5: Transcription sucks
Transcription is, without doubt, the worst task in journalism – mind-numbing, time-consuming and frequently frustrating (in the case of sub-standard recording quality where you can spend five minutes trying to decipher one word). And you can't really do anything to make this task any more agreeable, such as listening to music — which, strangely, seems to require the same part of the brain as is occupied with transcribing.
As a tech writer I keep my eye on AI-driven solutions. Platforms such as Trint come up now and again, but always seem to fall short.

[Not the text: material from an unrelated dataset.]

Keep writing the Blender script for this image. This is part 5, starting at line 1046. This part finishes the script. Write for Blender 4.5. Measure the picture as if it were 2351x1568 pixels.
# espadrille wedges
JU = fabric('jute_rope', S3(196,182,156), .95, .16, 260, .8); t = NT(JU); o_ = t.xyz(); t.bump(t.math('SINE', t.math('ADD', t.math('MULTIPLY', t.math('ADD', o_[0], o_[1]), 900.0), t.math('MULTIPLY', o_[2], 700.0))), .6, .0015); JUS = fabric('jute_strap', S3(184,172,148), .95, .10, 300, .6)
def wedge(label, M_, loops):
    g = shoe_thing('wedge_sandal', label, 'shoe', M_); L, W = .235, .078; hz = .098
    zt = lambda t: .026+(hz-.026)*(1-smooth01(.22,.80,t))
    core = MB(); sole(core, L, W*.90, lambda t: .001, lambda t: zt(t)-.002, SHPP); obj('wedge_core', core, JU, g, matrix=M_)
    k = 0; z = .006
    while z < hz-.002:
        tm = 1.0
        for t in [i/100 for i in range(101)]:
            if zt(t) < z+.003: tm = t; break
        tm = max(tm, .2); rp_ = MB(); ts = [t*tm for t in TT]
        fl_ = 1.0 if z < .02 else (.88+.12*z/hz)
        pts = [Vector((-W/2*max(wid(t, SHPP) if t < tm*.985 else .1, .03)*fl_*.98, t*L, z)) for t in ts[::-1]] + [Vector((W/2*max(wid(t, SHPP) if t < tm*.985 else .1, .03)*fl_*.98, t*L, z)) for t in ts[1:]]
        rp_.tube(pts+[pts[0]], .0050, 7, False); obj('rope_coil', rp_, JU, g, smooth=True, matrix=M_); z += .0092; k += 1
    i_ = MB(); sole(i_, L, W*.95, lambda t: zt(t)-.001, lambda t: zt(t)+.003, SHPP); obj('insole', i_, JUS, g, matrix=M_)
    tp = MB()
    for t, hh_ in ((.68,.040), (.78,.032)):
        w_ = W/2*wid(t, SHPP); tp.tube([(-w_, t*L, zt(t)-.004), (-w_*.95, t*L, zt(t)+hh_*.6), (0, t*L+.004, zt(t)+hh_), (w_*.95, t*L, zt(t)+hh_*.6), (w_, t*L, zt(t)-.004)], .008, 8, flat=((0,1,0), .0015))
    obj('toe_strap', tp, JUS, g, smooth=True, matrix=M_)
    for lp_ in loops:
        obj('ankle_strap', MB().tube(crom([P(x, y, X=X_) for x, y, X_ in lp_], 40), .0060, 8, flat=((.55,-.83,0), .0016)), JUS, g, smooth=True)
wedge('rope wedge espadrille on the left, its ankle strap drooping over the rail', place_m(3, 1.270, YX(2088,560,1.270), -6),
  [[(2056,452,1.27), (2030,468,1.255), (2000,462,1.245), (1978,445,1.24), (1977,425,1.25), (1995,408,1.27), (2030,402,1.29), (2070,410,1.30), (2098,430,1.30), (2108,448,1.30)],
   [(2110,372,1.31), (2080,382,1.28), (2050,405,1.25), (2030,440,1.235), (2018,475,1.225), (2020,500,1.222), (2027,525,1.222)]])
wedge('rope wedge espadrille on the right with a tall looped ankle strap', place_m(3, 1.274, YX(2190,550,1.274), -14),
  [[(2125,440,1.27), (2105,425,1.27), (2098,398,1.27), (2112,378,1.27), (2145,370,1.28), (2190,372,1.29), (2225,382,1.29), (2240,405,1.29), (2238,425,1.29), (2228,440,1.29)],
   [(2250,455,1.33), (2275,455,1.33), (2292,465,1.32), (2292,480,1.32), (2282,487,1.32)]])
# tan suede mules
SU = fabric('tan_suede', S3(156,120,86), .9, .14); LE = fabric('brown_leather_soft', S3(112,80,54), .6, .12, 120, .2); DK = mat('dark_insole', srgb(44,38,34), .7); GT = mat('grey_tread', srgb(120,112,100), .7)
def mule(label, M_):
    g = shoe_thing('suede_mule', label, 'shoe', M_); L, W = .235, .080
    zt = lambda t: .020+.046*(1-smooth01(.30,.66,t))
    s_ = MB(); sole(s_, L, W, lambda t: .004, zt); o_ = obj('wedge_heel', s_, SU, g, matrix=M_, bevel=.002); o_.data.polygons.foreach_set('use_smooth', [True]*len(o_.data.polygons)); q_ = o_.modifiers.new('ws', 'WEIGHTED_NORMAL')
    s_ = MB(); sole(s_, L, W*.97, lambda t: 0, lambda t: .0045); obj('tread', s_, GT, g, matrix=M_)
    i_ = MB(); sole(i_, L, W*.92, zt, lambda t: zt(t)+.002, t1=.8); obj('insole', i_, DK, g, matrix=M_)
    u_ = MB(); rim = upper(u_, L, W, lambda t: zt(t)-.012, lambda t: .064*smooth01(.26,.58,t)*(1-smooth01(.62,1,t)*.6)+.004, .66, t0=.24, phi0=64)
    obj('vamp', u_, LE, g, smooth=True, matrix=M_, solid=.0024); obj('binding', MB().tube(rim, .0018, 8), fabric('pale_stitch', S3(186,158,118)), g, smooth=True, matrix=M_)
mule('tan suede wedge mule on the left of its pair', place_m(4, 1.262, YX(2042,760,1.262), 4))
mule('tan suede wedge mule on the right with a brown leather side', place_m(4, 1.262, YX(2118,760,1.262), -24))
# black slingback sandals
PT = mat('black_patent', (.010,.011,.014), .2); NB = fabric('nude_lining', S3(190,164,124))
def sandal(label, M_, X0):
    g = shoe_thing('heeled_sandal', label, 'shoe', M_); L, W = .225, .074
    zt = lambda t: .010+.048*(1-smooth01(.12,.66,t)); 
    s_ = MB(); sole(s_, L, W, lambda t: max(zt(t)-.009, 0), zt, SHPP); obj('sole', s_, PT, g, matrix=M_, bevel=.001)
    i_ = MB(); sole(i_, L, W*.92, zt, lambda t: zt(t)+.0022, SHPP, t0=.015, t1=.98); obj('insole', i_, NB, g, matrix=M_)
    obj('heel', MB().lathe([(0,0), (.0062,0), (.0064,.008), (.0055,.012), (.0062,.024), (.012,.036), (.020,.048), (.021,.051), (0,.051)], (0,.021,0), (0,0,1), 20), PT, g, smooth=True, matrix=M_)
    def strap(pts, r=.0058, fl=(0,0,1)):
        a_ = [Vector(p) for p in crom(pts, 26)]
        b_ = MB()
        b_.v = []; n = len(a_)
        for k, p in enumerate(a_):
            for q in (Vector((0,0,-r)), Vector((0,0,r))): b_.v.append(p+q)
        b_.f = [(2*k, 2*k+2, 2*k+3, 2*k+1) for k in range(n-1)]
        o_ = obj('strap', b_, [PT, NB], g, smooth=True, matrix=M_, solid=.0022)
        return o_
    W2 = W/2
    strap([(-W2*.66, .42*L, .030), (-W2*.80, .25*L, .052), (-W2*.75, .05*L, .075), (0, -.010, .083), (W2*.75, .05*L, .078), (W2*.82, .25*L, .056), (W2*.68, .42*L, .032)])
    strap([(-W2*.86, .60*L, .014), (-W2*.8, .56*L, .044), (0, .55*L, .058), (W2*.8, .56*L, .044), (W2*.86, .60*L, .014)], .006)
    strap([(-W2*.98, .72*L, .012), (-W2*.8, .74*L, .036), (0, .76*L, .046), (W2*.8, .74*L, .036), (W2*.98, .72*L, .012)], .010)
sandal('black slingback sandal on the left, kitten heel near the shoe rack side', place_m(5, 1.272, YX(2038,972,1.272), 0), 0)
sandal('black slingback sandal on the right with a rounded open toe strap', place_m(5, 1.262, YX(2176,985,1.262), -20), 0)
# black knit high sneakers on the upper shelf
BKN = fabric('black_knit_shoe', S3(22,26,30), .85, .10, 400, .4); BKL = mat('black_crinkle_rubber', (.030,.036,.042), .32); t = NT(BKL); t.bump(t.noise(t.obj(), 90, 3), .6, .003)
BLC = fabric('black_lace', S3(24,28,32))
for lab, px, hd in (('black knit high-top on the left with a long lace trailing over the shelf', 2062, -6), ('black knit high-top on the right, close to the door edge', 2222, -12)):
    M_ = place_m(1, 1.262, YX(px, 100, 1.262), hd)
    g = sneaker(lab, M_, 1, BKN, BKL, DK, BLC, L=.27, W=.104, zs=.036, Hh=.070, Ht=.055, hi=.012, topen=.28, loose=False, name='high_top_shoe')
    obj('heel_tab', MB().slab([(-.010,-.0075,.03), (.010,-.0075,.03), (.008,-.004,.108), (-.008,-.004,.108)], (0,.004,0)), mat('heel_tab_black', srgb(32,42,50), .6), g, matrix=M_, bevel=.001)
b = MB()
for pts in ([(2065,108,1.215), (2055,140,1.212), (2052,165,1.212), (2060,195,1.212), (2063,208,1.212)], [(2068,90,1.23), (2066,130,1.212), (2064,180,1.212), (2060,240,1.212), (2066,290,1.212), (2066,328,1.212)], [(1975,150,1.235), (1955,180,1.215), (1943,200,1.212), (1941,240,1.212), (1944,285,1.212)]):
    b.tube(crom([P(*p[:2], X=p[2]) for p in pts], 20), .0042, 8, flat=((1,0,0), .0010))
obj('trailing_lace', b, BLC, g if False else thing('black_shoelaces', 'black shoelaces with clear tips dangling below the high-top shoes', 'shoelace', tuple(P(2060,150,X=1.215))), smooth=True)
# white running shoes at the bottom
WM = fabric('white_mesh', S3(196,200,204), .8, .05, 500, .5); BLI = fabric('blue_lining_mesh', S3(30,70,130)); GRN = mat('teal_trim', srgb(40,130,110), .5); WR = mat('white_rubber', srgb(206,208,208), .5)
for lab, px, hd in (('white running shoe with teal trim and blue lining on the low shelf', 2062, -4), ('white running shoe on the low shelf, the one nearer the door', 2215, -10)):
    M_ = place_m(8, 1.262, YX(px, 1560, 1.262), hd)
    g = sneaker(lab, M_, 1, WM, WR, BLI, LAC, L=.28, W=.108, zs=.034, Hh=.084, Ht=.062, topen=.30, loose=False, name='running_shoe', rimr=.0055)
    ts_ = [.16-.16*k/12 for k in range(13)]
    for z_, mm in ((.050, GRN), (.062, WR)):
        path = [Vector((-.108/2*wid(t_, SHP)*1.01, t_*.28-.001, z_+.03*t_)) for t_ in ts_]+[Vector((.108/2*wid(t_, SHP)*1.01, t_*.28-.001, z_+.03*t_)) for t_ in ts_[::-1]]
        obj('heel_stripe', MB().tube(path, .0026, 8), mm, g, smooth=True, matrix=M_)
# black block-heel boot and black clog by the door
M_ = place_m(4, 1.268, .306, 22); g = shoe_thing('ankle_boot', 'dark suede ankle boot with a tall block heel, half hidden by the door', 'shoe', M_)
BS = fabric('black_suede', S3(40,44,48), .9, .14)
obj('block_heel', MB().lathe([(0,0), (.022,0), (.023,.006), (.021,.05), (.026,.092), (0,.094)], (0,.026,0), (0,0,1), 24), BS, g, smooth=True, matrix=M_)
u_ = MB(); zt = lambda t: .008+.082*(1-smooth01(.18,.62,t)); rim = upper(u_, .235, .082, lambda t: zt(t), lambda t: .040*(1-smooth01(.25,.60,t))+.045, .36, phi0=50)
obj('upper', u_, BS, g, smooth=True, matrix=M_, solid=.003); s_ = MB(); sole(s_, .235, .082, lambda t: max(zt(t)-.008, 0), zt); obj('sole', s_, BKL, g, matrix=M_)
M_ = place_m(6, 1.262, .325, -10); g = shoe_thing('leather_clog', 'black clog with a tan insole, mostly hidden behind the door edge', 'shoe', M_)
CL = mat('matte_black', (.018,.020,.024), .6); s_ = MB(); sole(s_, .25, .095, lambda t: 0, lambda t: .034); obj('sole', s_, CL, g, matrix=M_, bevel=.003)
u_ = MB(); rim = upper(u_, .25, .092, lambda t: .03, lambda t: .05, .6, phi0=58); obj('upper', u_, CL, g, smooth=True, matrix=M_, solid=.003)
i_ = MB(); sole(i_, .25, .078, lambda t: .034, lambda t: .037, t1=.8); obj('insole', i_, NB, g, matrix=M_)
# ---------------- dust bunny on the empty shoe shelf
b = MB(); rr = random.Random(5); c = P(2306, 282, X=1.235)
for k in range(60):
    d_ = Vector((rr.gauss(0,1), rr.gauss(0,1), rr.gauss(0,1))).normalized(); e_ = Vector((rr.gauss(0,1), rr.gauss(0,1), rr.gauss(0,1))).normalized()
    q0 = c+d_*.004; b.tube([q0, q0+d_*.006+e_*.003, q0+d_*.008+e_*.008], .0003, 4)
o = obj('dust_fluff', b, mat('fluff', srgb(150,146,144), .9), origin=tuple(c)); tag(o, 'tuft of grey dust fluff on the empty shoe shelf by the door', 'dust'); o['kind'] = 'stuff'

Google underwrites some of the most advanced AI and machine learning systems on the planet, and still can't provide reliable cross-accent, cross-idiom, cross-speech-impediment closed-captioning on YouTube.
That said, GoogleDocs provides a speech-to-text service that others have recommended, though I'm guessing (from much experience) that it works best in English language, and with North American accents.
Journalists weigh in at this thread with other auto-transcription platforms that they have tried. My experiments with automated transcription services to date have always resulted in spending as much time on clean-up as I would have spent on transcription. In any case, the machine learning boffins are still working the problem. In the meantime, Upwork and similar gig-writing platforms are filled with offered transcription contracts.
6: Interviews are among the least-read forms of content on any site
Go to your favourite major site and count the shares and comments on practically any interview. Then compare it to the equivalent social activity on any regular article (that likely took a fraction of the investment of time and effort).
Interviews are short-form authorised biographies – they're perceived as somewhere between content and advertisement, with heavy emphasis on the latter. We do them in the hope of a scoop or similar anomaly that could make the chat bankable; but practically the entire process of arranging and authorising it is designed to constitute a plug, and mitigate against any prospect of 'unanticipated' material.
Mid-range content outlets that do commit to an interview stream generally do it because of that one-in-twenty occurrence where an interview gains real traction or provides some value that wasn't anticipated. But that's a pretty harsh ROI on the work involved, particularly for a small and very streamlined content team. For the most part, interviews only usually lead to more interviews.